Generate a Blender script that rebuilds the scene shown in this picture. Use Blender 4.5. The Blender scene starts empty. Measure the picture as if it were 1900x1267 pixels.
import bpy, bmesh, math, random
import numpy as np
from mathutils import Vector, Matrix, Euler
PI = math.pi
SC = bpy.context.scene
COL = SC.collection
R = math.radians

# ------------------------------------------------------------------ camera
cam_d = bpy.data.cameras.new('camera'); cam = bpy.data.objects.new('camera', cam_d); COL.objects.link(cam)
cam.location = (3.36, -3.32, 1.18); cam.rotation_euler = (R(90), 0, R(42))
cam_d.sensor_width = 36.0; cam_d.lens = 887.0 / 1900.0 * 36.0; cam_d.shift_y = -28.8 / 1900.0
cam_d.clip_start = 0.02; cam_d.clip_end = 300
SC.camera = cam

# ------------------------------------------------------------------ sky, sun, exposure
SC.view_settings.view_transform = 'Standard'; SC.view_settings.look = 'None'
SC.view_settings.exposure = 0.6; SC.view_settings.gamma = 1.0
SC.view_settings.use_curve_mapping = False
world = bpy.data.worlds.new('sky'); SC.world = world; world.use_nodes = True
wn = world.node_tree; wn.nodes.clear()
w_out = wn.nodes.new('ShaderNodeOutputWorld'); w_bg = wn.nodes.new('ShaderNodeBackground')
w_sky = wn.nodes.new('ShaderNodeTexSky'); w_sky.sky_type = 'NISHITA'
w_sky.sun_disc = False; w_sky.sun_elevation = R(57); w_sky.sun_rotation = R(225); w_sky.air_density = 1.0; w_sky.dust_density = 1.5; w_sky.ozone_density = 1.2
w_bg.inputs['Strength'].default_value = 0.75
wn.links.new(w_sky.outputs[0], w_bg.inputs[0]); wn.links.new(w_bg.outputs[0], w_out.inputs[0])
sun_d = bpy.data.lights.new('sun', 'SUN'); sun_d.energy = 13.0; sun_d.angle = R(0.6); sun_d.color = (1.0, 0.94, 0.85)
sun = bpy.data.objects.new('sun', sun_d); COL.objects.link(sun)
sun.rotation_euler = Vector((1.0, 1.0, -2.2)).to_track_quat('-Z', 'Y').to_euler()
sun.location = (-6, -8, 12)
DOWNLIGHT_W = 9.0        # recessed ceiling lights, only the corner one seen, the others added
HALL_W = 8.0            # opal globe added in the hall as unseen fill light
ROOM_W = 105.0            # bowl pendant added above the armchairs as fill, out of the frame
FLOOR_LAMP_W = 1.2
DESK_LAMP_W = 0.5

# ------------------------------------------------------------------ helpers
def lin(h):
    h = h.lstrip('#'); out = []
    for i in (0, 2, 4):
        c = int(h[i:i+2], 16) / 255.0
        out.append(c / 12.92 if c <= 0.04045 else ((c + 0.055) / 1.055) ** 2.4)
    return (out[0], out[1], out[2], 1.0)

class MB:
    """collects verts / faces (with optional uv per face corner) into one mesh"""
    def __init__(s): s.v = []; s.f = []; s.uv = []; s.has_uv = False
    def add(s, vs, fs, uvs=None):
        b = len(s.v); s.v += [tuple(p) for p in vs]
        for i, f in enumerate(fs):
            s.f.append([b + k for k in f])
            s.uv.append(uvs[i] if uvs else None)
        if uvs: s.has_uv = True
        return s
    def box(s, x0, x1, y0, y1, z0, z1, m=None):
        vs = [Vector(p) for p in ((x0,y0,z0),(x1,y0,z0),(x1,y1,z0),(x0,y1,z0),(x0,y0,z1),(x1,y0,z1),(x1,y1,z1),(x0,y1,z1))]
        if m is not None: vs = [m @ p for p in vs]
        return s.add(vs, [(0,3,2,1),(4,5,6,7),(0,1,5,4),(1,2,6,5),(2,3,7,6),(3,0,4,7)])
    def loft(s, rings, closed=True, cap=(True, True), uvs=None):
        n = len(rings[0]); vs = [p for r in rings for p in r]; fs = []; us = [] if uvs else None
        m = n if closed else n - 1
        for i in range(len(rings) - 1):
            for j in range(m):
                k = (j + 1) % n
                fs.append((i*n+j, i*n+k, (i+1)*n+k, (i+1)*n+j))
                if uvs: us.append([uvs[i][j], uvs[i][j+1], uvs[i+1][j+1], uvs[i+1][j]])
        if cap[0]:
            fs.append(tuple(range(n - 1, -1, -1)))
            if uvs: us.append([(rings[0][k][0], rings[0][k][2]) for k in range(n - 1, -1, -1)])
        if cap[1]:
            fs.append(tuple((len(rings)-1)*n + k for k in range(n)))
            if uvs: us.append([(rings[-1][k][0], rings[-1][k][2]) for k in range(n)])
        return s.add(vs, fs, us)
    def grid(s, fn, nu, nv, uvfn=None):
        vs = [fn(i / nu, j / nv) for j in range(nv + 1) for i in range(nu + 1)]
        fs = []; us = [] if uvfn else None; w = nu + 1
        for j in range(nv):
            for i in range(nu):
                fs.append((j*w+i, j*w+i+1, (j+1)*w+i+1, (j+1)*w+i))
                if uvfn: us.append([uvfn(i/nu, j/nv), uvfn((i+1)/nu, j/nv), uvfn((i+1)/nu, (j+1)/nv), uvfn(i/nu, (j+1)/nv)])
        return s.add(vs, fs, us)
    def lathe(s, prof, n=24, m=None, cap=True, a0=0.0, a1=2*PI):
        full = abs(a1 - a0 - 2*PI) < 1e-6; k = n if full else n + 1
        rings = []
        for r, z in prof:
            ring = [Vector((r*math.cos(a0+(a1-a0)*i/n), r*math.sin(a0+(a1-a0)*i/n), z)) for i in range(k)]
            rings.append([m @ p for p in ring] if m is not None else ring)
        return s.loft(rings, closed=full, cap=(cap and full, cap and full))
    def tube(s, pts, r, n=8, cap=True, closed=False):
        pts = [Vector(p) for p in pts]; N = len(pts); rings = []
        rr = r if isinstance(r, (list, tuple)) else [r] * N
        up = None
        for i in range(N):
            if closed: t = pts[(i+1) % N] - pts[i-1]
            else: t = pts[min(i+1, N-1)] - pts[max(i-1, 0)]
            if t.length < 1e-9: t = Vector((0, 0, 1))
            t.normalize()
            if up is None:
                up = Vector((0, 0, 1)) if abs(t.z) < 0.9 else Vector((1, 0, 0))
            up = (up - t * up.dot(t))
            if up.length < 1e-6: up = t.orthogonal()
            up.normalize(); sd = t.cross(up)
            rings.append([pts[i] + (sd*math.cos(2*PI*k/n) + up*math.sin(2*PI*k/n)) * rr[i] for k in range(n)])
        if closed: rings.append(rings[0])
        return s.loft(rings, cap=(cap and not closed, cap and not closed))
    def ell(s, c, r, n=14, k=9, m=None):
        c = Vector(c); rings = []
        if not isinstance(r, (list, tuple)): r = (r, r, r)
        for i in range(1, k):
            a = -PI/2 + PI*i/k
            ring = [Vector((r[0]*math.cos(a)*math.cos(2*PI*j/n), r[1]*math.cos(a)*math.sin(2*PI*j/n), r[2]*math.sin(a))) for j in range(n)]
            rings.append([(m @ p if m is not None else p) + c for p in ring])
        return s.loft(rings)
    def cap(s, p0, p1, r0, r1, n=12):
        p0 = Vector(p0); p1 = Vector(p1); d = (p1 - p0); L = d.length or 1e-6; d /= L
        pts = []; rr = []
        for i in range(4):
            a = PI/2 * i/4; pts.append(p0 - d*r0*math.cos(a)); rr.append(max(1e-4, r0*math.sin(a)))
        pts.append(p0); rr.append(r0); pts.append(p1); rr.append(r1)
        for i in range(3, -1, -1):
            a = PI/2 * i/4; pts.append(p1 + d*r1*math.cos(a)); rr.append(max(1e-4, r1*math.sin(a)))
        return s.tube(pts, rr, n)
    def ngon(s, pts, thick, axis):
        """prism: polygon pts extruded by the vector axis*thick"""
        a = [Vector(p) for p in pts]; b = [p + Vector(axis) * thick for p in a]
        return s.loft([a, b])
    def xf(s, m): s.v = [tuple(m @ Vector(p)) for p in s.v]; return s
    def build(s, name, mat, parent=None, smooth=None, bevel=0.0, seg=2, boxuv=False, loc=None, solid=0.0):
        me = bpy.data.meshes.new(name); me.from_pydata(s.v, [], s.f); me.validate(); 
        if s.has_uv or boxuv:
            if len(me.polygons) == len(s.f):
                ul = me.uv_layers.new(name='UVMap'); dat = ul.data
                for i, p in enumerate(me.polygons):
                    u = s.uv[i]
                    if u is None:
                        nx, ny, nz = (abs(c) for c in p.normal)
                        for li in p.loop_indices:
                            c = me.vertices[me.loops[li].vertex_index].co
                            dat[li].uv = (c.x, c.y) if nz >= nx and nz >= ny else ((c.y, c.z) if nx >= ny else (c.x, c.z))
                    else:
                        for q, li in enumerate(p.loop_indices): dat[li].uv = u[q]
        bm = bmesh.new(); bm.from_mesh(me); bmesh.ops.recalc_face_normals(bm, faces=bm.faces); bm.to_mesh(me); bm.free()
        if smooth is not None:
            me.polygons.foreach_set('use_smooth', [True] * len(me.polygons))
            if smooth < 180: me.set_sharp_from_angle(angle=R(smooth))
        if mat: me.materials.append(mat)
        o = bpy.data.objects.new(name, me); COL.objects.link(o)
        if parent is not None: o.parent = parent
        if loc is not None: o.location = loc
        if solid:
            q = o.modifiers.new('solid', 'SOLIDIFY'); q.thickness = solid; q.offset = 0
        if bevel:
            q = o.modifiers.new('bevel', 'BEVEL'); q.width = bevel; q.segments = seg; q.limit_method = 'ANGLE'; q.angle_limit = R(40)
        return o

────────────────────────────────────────

● THE REQUEST
Of the lines above, how many hold the string "scene"? Answer with only the number.

● WRITTEN REPLY
2